→ RAW DATA

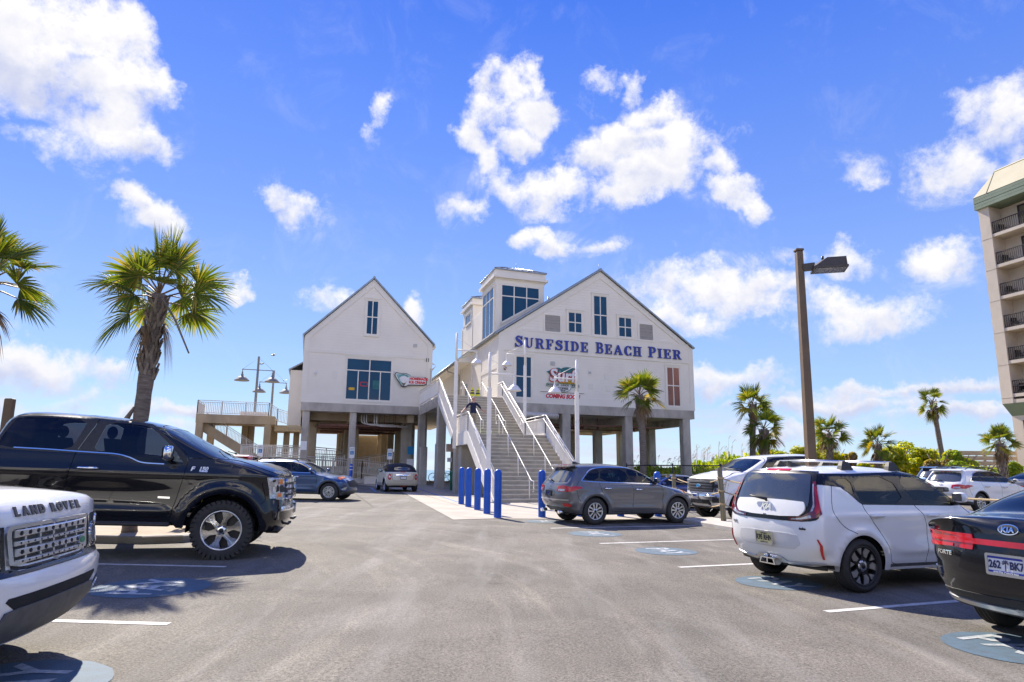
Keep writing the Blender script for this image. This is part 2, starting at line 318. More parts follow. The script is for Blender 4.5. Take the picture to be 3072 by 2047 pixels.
# ------------------------------------------------------------------ materials
MT = {}
def asphalt():
    m, N, L = newmat('asphalt'); b = N['Principled BSDF']; tc = nd(N, 'ShaderNodeTexCoord'); O = tc.outputs['Object']
    fine = nd(N, 'ShaderNodeTexNoise', Scale=48., Detail=5., Roughness=.8); L.new(O, fine.inputs['Vector'])
    ag = nd(N, 'ShaderNodeTexVoronoi', Scale=110.); L.new(O, ag.inputs['Vector'])
    big = nd(N, 'ShaderNodeTexNoise', Scale=.55, Detail=6., Roughness=.6, Distortion=.4); L.new(O, big.inputs['Vector'])
    # worn pale wheel tracks: streaks stretched along the aisle
    mp = nd(N, 'ShaderNodeMapping'); mp.inputs['Rotation'].default_value = (0, 0, R_(8)); mp.inputs['Scale'].default_value = (1.1, .16, 1); L.new(O, mp.inputs['Vector'])
    st = nd(N, 'ShaderNodeTexNoise', Scale=1.6, Detail=5., Roughness=.6, Distortion=.25); L.new(mp.outputs['Vector'], st.inputs['Vector'])
    r1 = nd(N, 'ShaderNodeValToRGB'); L.new(fine.outputs['Fac'], r1.inputs['Fac'])
    r1.color_ramp.elements[0].position = .35; r1.color_ramp.elements[1].position = .66
    r1.color_ramp.elements[0].color = (.05, .0455, .039, 1); r1.color_ramp.elements[1].color = (.25, .229, .195, 1)
    r2 = nd(N, 'ShaderNodeValToRGB'); L.new(big.outputs['Fac'], r2.inputs['Fac'])
    r2.color_ramp.elements[0].position = .3; r2.color_ramp.elements[1].position = .72
    r2.color_ramp.elements[0].color = (.66, .655, .655, 1); r2.color_ramp.elements[1].color = (1.2, 1.19, 1.16, 1)
    m1 = nd(N, 'ShaderNodeMix', data_type='RGBA', blend_type='MULTIPLY'); m1.inputs['Factor'].default_value = 1
    L.new(r1.outputs['Color'], m1.inputs['A']); L.new(r2.outputs['Color'], m1.inputs['B'])
    r3 = nd(N, 'ShaderNodeValToRGB'); L.new(st.outputs['Fac'], r3.inputs['Fac'])
    r3.color_ramp.elements[0].position = .5; r3.color_ramp.elements[1].position = .8
    r3.color_ramp.elements[0].color = (0, 0, 0, 1); r3.color_ramp.elements[1].color = (.55, .55, .55, 1)
    m2 = nd(N, 'ShaderNodeMix', data_type='RGBA'); L.new(r3.outputs['Color'], m2.inputs['Factor'])
    L.new(m1.outputs['Result'], m2.inputs['A']); m2.inputs['B'].default_value = (.27, .262, .245, 1)
    # scattered pale scuffs
    sc = nd(N, 'ShaderNodeTexNoise', Scale=3.1, Detail=7., Roughness=.7, Distortion=1.); L.new(O, sc.inputs['Vector'])
    r4 = nd(N, 'ShaderNodeValToRGB'); L.new(sc.outputs['Fac'], r4.inputs['Fac']); r4.color_ramp.elements[0].position = .66; r4.color_ramp.elements[1].position = .78
    r4.color_ramp.elements[0].color = (0, 0, 0, 1); r4.color_ramp.elements[1].color = (.5, .5, .5, 1)
    m3 = nd(N, 'ShaderNodeMix', data_type='RGBA'); L.new(r4.outputs['Color'], m3.inputs['Factor']); L.new(m2.outputs['Result'], m3.inputs['A']); m3.inputs['B'].default_value = (.31, .3, .28, 1)
    dk = nd(N, 'ShaderNodeTexNoise', Scale=1.7, Detail=5., Roughness=.65); L.new(O, dk.inputs['Vector'])
    r5 = nd(N, 'ShaderNodeValToRGB'); L.new(dk.outputs['Fac'], r5.inputs['Fac']); r5.color_ramp.elements[0].position = .64; r5.color_ramp.elements[1].position = .74
    r5.color_ramp.elements[0].color = (1, 1, 1, 1); r5.color_ramp.elements[1].color = (.66, .64, .62, 1)
    m4 = nd(N, 'ShaderNodeMix', data_type='RGBA', blend_type='MULTIPLY'); m4.inputs['Factor'].default_value = 1; L.new(m3.outputs['Result'], m4.inputs['A']); L.new(r5.outputs['Color'], m4.inputs['B'])
    # pale arcs where cars swing round the aisle
    dv = nd(N, 'ShaderNodeVectorMath', operation='DISTANCE'); L.new(O, dv.inputs[0]); dv.inputs[1].default_value = (-12, 6, .1)
    cx = nd(N, 'ShaderNodeCombineXYZ'); L.new(dv.outputs['Value'], cx.inputs['X']); sy = nd(N, 'ShaderNodeSeparateXYZ'); L.new(O, sy.inputs[0]); my = nd(N, 'ShaderNodeMath', operation='MULTIPLY'); L.new(sy.outputs['Y'], my.inputs[0]); my.inputs[1].default_value = .12; L.new(my.outputs[0], cx.inputs['Y'])
    an = nd(N, 'ShaderNodeTexNoise', Scale=2.3, Detail=6., Roughness=.65); L.new(cx.outputs[0], an.inputs['Vector']); ar = nd(N, 'ShaderNodeValToRGB'); L.new(an.outputs['Fac'], ar.inputs['Fac']); ar.color_ramp.elements[0].position = .52; ar.color_ramp.elements[1].position = .72; ar.color_ramp.elements[0].color = (0, 0, 0, 1); ar.color_ramp.elements[1].color = (.6, .6, .6, 1)
    m5 = nd(N, 'ShaderNodeMix', data_type='RGBA', blend_type='MULTIPLY'); L.new(ar.outputs['Color'], m5.inputs['Factor']); L.new(m4.outputs['Result'], m5.inputs['A']); m5.inputs['B'].default_value = (1.75, 1.72, 1.66, 1)
    L.new(m5.outputs['Result'], b.inputs['Base Color']); b.inputs['Roughness'].default_value = .85; b.inputs['Specular IOR Level'].default_value = .3
    bp = nd(N, 'ShaderNodeBump', Strength=.55, Distance=.006); L.new(ag.outputs['Distance'], bp.inputs['Height']); L.new(bp.outputs['Normal'], b.inputs['Normal'])
    return m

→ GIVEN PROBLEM
Repeat the listing in full and exactly. Do not include any images.

→ EXERCISE ANSWER
Keep writing the Blender script for this image. This is part 2, starting at line 318. More parts follow. The script is for Blender 4.5. Take the picture to be 3072 by 2047 pixels.
# ------------------------------------------------------------------ materials
MT = {}
def asphalt():
    m, N, L = newmat('asphalt'); b = N['Principled BSDF']; tc = nd(N, 'ShaderNodeTexCoord'); O = tc.outputs['Object']
    fine = nd(N, 'ShaderNodeTexNoise', Scale=48., Detail=5., Roughness=.8); L.new(O, fine.inputs['Vector'])
    ag = nd(N, 'ShaderNodeTexVoronoi', Scale=110.); L.new(O, ag.inputs['Vector'])
    big = nd(N, 'ShaderNodeTexNoise', Scale=.55, Detail=6., Roughness=.6, Distortion=.4); L.new(O, big.inputs['Vector'])
    # worn pale wheel tracks: streaks stretched along the aisle
    mp = nd(N, 'ShaderNodeMapping'); mp.inputs['Rotation'].default_value = (0, 0, R_(8)); mp.inputs['Scale'].default_value = (1.1, .16, 1); L.new(O, mp.inputs['Vector'])
    st = nd(N, 'ShaderNodeTexNoise', Scale=1.6, Detail=5., Roughness=.6, Distortion=.25); L.new(mp.outputs['Vector'], st.inputs['Vector'])
    r1 = nd(N, 'ShaderNodeValToRGB'); L.new(fine.outputs['Fac'], r1.inputs['Fac'])
    r1.color_ramp.elements[0].position = .35; r1.color_ramp.elements[1].position = .66
    r1.color_ramp.elements[0].color = (.05, .0455, .039, 1); r1.color_ramp.elements[1].color = (.25, .229, .195, 1)
    r2 = nd(N, 'ShaderNodeValToRGB'); L.new(big.outputs['Fac'], r2.inputs['Fac'])
    r2.color_ramp.elements[0].position = .3; r2.color_ramp.elements[1].position = .72
    r2.color_ramp.elements[0].color = (.66, .655, .655, 1); r2.color_ramp.elements[1].color = (1.2, 1.19, 1.16, 1)
    m1 = nd(N, 'ShaderNodeMix', data_type='RGBA', blend_type='MULTIPLY'); m1.inputs['Factor'].default_value = 1
    L.new(r1.outputs['Color'], m1.inputs['A']); L.new(r2.outputs['Color'], m1.inputs['B'])
    r3 = nd(N, 'ShaderNodeValToRGB'); L.new(st.outputs['Fac'], r3.inputs['Fac'])
    r3.color_ramp.elements[0].position = .5; r3.color_ramp.elements[1].position = .8
    r3.color_ramp.elements[0].color = (0, 0, 0, 1); r3.color_ramp.elements[1].color = (.55, .55, .55, 1)
    m2 = nd(N, 'ShaderNodeMix', data_type='RGBA'); L.new(r3.outputs['Color'], m2.inputs['Factor'])
    L.new(m1.outputs['Result'], m2.inputs['A']); m2.inputs['B'].default_value = (.27, .262, .245, 1)
    # scattered pale scuffs
    sc = nd(N, 'ShaderNodeTexNoise', Scale=3.1, Detail=7., Roughness=.7, Distortion=1.); L.new(O, sc.inputs['Vector'])
    r4 = nd(N, 'ShaderNodeValToRGB'); L.new(sc.outputs['Fac'], r4.inputs['Fac']); r4.color_ramp.elements[0].position = .66; r4.color_ramp.elements[1].position = .78
    r4.color_ramp.elements[0].color = (0, 0, 0, 1); r4.color_ramp.elements[1].color = (.5, .5, .5, 1)
    m3 = nd(N, 'ShaderNodeMix', data_type='RGBA'); L.new(r4.outputs['Color'], m3.inputs['Factor']); L.new(m2.outputs['Result'], m3.inputs['A']); m3.inputs['B'].default_value = (.31, .3, .28, 1)
    dk = nd(N, 'ShaderNodeTexNoise', Scale=1.7, Detail=5., Roughness=.65); L.new(O, dk.inputs['Vector'])
    r5 = nd(N, 'ShaderNodeValToRGB'); L.new(dk.outputs['Fac'], r5.inputs['Fac']); r5.color_ramp.elements[0].position = .64; r5.color_ramp.elements[1].position = .74
    r5.color_ramp.elements[0].color = (1, 1, 1, 1); r5.color_ramp.elements[1].color = (.66, .64, .62, 1)
    m4 = nd(N, 'ShaderNodeMix', data_type='RGBA', blend_type='MULTIPLY'); m4.inputs['Factor'].default_value = 1; L.new(m3.outputs['Result'], m4.inputs['A']); L.new(r5.outputs['Color'], m4.inputs['B'])
    # pale arcs where cars swing round the aisle
    dv = nd(N, 'ShaderNodeVectorMath', operation='DISTANCE'); L.new(O, dv.inputs[0]); dv.inputs[1].default_value = (-12, 6, .1)
    cx = nd(N, 'ShaderNodeCombineXYZ'); L.new(dv.outputs['Value'], cx.inputs['X']); sy = nd(N, 'ShaderNodeSeparateXYZ'); L.new(O, sy.inputs[0]); my = nd(N, 'ShaderNodeMath', operation='MULTIPLY'); L.new(sy.outputs['Y'], my.inputs[0]); my.inputs[1].default_value = .12; L.new(my.outputs[0], cx.inputs['Y'])
    an = nd(N, 'ShaderNodeTexNoise', Scale=2.3, Detail=6., Roughness=.65); L.new(cx.outputs[0], an.inputs['Vector']); ar = nd(N, 'ShaderNodeValToRGB'); L.new(an.outputs['Fac'], ar.inputs['Fac']); ar.color_ramp.elements[0].position = .52; ar.color_ramp.elements[1].position = .72; ar.color_ramp.elements[0].color = (0, 0, 0, 1); ar.color_ramp.elements[1].color = (.6, .6, .6, 1)
    m5 = nd(N, 'ShaderNodeMix', data_type='RGBA', blend_type='MULTIPLY'); L.new(ar.outputs['Color'], m5.inputs['Factor']); L.new(m4.outputs['Result'], m5.inputs['A']); m5.inputs['B'].default_value = (1.75, 1.72, 1.66, 1)
    L.new(m5.outputs['Result'], b.inputs['Base Color']); b.inputs['Roughness'].default_value = .85; b.inputs['Specular IOR Level'].default_value = .3
    bp = nd(N, 'ShaderNodeBump', Strength=.55, Distance=.006); L.new(ag.outputs['Distance'], bp.inputs['Height']); L.new(bp.outputs['Normal'], b.inputs['Normal'])
    return m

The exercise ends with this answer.